Barmar Barmar - 1 month ago 7
MySQL Question

Does MySQL eliminate common subexpressions between SELECT and HAVING/GROUP BY clause

I often see people answer MySQL questions with queries like this:

SELECT DAY(date), other columns
FROM table
GROUP BY DAY(date);

SELECT somecolumn, COUNT(*)
FROM table
HAVING COUNT(*) > 1;


I always like to give the column an alias and refer to that in the
GROUP BY
or
HAVING
clause, e.g.

SELECT DAY(date) AS day, other columns
FROM table
GROUP BY day;

SELECT somecolumn, COUNT(*) AS c
FROM table
HAVING c > 1;


Is MySQL smart enough to notice that the expressions in the later clauses are the same as in
SELECT
, and only do it once?
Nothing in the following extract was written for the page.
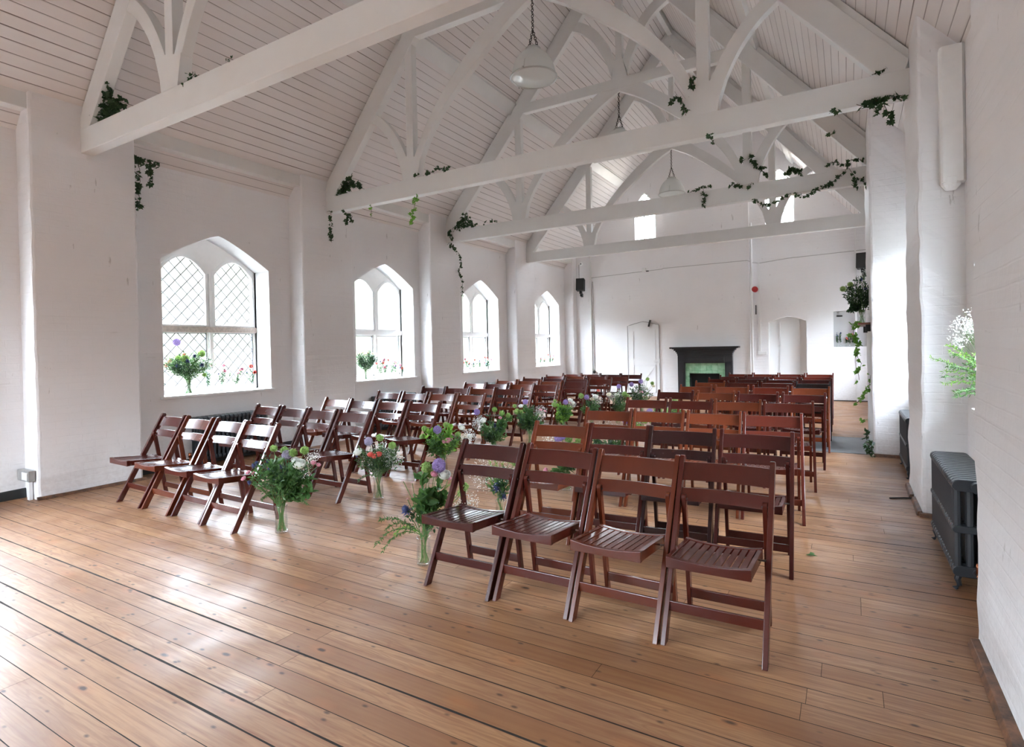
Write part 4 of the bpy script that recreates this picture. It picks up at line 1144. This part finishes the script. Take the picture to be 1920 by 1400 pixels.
aisle(-3.82, 6.88, .19, 'left', 'fifth', [('allium', -.05, .63, .042), ('rose_white', -.11, .57, .036), ('lime', -.17, .50, .046), ('lime', -.11, .50, .034), ('lime', -.2, .58, .03), ('rose_pink', .16, .52, .02), ('rose_pink', .22, .5, .02)],
      (.12, .56, .18, 1), 15, 'bouquet with gypsophila to its right near the fifth left row', leaves=1100, cols=('leafd', 'leafm'), gyp=[(.15, .48, .11, 420)], sprigs=[('big', -.05, .52, .05, 0), ('big', .02, .5, .05, 0)])
aisle(-3.78, 7.9, .19, 'left', 'sixth', [('allium', .03, .54, .045, -.05), ('lime', -.14, .50, .045), ('lime', -.13, .56, .03), ('rose_white', .11, .56, .040), ('rose_white', .15, .52, .03)],
      (.10, .50, .14, 1), 16, 'narrow fresh green bouquet with one allium near the sixth left row', leaves=900, cols=('leafm', 'leafl'), gyp=[(.13, .5, .07, 150)], sprigs=[('big', -.06, .45, .05, 0), ('big', .02, .42, .05, 0), ('big', .08, .36, .04, 0)])
aisle(-3.62, 8.62, .19, 'left', 'seventh', [('allium', -.08, .56, .046, -.05), ('rose_white', .07, .56, .05), ('rose_cream', .02, .52, .04), ('lime', -.16, .58, .05), ('rose_coral', .12, .66, .03)],
      (.10, .52, .15, 1), 17, 'bouquet with white roses behind the front row of the right block, left aisle side', leaves=900, gyp=[(.1, .5, .1, 260)])
aisle(-3.55, 9.67, .19, 'left', 'eighth', [('rose_cream', -.16, .52, .045), ('allium', .03, .66, .045), ('lime', .12, .52, .055), ('lime', .17, .48, .05), ('rose_white', .0, .5, .05)],
      (.10, .52, .18, 1), 18, 'wide bouquet with cream rose and white haze towards the far aisle end', leaves=900, gyp=[(-.05, .48, .16, 500)])
aisle(-3.50, 10.9, .19, 'left', 'ninth', [('allium', -.20, .62, .05), ('allium', -.02, .68, .05), ('rose_white', .06, .54, .06), ('rose_pink', .0, .46, .04), ('lime', .12, .72, .04), ('lime', .2, .64, .04), ('rose_cream', .23, .58, .04)],
      (.10, .60, .24, 1), 19, 'farthest aisle bouquet, tall greenery in front of the gable wall door', leaves=1000, gyp=[(-.05, .45, .16, 400)])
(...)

I'm not sure how to test this --
EXPLAIN
doesn't show any difference, but it doesn't seem to show how it's doing the grouping or filtering in the first place; it seems mainly useful for optimizing joins and
WHERE
clauses.

I tend to be pessimistic about MySQL optimization, so I like to give it all the help I can.

Answer

I think this can be tested using sleep() function,
for example take a look at this demo: http://sqlfiddle.com/#!2/0bc1b/1

Select * FROM t;

| X |
|---|
| 1 |
| 2 |
| 2 |

SELECT x+sleep(1)
FROM t
GROUP BY x+sleep(1);

SELECT x+sleep(1) As name
FROM t
GROUP BY name;

Execution times of both queries are about 3000 ms ( 3 seconds ).
There are 3 records in the table, and for each record the query sleeps for 1 second only,
so it means that the expression is evaluated only once for each record, not twice.